## Instructions to follow
Exactly and only the lines from the one containing "(.03, .08, .02))]" through the one containing "(1, (.3, .1, .02))]" are to be repeated, both ends included.

## Provided data
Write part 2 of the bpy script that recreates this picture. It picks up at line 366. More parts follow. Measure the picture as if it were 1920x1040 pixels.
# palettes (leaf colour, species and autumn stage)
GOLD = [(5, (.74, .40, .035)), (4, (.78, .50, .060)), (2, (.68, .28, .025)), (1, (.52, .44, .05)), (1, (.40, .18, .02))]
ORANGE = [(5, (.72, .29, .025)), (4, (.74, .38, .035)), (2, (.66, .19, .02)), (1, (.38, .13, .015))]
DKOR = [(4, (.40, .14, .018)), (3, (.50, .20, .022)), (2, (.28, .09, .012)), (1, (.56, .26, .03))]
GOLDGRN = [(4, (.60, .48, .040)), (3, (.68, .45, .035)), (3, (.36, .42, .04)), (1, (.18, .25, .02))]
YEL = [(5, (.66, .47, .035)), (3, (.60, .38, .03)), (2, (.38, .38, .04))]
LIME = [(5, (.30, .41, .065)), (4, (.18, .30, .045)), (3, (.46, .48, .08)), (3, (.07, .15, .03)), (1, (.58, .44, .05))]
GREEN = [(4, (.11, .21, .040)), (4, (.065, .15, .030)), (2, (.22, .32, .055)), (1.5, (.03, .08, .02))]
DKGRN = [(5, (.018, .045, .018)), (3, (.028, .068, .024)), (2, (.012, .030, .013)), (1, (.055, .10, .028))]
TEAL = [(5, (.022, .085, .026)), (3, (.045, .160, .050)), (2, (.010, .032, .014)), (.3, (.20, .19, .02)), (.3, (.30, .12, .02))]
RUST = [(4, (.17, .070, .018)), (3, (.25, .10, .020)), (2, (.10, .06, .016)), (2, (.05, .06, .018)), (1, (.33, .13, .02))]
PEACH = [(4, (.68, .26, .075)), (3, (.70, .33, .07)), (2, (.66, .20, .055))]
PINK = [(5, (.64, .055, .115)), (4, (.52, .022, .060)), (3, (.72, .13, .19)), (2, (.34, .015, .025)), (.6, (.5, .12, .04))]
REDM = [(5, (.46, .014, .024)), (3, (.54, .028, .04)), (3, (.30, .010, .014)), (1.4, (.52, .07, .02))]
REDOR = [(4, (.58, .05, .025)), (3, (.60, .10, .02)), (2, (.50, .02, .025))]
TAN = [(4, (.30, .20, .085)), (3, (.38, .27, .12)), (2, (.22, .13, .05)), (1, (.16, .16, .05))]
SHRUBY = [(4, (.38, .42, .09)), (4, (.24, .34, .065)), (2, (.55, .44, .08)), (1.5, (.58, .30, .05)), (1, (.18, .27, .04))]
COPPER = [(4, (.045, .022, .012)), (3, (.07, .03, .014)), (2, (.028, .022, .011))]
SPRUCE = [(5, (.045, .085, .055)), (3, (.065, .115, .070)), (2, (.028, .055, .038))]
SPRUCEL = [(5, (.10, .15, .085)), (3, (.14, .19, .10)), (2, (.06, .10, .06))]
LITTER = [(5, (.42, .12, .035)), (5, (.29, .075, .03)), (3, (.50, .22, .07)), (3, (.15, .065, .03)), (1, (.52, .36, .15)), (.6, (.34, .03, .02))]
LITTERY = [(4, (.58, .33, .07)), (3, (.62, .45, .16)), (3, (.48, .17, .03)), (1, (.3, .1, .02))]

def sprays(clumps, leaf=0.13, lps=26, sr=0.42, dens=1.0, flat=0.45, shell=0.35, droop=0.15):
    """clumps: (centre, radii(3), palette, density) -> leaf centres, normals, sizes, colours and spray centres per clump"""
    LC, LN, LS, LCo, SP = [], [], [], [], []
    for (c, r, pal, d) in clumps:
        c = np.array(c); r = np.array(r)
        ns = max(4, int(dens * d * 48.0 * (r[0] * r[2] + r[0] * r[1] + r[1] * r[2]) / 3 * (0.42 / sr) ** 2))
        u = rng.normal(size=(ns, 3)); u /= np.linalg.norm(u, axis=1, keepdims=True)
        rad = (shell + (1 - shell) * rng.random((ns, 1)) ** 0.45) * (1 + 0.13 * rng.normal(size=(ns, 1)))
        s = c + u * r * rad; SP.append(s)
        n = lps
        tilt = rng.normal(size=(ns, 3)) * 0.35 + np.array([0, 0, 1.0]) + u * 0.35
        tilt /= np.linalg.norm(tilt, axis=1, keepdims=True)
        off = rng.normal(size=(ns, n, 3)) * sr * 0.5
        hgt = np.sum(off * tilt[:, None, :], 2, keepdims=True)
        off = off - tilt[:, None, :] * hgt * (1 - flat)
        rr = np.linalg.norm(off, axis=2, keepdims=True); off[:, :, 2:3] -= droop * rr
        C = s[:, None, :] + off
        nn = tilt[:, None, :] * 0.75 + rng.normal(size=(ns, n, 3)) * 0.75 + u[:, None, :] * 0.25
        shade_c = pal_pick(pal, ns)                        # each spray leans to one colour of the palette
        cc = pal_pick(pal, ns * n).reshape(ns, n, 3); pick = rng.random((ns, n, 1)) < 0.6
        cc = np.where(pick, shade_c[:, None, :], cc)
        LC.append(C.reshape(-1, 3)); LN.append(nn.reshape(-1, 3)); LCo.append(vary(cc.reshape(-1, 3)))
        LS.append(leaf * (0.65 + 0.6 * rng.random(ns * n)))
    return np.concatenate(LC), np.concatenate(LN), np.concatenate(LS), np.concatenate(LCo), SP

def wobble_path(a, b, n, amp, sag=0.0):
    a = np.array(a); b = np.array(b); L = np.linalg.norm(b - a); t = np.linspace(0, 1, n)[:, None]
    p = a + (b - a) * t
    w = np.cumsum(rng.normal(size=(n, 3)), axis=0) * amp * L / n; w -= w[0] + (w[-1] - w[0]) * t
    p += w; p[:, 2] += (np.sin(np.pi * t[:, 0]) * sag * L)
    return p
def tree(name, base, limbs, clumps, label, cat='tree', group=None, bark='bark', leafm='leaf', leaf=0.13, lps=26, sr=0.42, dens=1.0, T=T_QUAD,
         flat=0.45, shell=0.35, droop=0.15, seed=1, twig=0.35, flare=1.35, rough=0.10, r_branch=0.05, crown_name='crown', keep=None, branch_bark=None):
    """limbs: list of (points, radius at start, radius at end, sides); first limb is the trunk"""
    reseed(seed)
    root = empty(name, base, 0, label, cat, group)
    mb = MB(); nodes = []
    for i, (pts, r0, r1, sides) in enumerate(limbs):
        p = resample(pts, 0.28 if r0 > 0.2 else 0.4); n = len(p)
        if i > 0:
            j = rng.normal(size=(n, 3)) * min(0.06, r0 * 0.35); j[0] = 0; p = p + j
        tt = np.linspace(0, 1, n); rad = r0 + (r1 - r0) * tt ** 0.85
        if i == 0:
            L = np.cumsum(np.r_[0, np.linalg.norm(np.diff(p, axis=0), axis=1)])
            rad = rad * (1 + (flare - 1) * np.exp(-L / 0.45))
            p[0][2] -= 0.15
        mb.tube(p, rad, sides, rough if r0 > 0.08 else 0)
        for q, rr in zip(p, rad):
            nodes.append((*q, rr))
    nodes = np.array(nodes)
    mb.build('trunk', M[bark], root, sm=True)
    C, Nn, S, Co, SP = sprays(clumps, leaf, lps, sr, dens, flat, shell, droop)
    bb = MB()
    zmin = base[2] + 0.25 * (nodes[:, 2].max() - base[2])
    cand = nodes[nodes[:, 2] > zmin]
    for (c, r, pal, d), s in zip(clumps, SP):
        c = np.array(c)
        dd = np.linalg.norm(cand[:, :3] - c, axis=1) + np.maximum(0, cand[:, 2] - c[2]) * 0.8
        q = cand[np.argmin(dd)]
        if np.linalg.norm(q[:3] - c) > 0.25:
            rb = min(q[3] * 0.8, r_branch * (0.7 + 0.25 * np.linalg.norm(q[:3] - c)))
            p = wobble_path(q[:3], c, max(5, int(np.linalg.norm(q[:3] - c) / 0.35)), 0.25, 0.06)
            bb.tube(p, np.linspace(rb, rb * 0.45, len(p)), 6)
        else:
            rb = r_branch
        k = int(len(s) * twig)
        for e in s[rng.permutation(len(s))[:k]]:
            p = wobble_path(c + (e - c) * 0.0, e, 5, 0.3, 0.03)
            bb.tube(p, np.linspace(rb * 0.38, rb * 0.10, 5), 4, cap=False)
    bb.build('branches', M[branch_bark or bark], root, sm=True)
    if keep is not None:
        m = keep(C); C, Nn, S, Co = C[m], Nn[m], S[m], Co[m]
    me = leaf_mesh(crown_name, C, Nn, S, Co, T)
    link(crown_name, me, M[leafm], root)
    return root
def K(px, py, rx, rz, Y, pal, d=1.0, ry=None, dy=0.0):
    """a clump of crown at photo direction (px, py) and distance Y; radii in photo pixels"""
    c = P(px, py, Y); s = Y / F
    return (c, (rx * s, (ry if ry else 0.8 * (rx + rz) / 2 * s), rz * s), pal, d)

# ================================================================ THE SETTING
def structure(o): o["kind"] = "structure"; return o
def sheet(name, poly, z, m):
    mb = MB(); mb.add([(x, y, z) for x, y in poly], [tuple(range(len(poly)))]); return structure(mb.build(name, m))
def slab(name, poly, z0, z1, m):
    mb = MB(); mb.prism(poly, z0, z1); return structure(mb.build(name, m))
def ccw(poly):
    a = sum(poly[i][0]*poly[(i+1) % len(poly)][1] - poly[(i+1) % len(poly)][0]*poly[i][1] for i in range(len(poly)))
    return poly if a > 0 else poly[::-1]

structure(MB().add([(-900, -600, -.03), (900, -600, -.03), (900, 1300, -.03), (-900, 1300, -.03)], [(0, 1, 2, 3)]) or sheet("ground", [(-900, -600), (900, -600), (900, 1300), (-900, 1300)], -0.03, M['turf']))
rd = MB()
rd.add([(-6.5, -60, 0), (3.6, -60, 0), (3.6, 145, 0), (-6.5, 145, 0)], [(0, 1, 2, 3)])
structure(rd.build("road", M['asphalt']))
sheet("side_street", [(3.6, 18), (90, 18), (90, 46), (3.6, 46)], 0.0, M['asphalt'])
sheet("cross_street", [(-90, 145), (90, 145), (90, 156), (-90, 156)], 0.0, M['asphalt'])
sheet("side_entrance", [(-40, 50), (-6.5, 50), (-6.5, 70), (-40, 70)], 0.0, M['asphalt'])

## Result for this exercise
GREEN = [(4, (.11, .21, .040)), (4, (.065, .15, .030)), (2, (.22, .32, .055)), (1.5, (.03, .08, .02))]
DKGRN = [(5, (.018, .045, .018)), (3, (.028, .068, .024)), (2, (.012, .030, .013)), (1, (.055, .10, .028))]
TEAL = [(5, (.022, .085, .026)), (3, (.045, .160, .050)), (2, (.010, .032, .014)), (.3, (.20, .19, .02)), (.3, (.30, .12, .02))]
RUST = [(4, (.17, .070, .018)), (3, (.25, .10, .020)), (2, (.10, .06, .016)), (2, (.05, .06, .018)), (1, (.33, .13, .02))]
PEACH = [(4, (.68, .26, .075)), (3, (.70, .33, .07)), (2, (.66, .20, .055))]
PINK = [(5, (.64, .055, .115)), (4, (.52, .022, .060)), (3, (.72, .13, .19)), (2, (.34, .015, .025)), (.6, (.5, .12, .04))]
REDM = [(5, (.46, .014, .024)), (3, (.54, .028, .04)), (3, (.30, .010, .014)), (1.4, (.52, .07, .02))]
REDOR = [(4, (.58, .05, .025)), (3, (.60, .10, .02)), (2, (.50, .02, .025))]
TAN = [(4, (.30, .20, .085)), (3, (.38, .27, .12)), (2, (.22, .13, .05)), (1, (.16, .16, .05))]
SHRUBY = [(4, (.38, .42, .09)), (4, (.24, .34, .065)), (2, (.55, .44, .08)), (1.5, (.58, .30, .05)), (1, (.18, .27, .04))]
COPPER = [(4, (.045, .022, .012)), (3, (.07, .03, .014)), (2, (.028, .022, .011))]
SPRUCE = [(5, (.045, .085, .055)), (3, (.065, .115, .070)), (2, (.028, .055, .038))]
SPRUCEL = [(5, (.10, .15, .085)), (3, (.14, .19, .10)), (2, (.06, .10, .06))]
LITTER = [(5, (.42, .12, .035)), (5, (.29, .075, .03)), (3, (.50, .22, .07)), (3, (.15, .065, .03)), (1, (.52, .36, .15)), (.6, (.34, .03, .02))]
LITTERY = [(4, (.58, .33, .07)), (3, (.62, .45, .16)), (3, (.48, .17, .03)), (1, (.3, .1, .02))]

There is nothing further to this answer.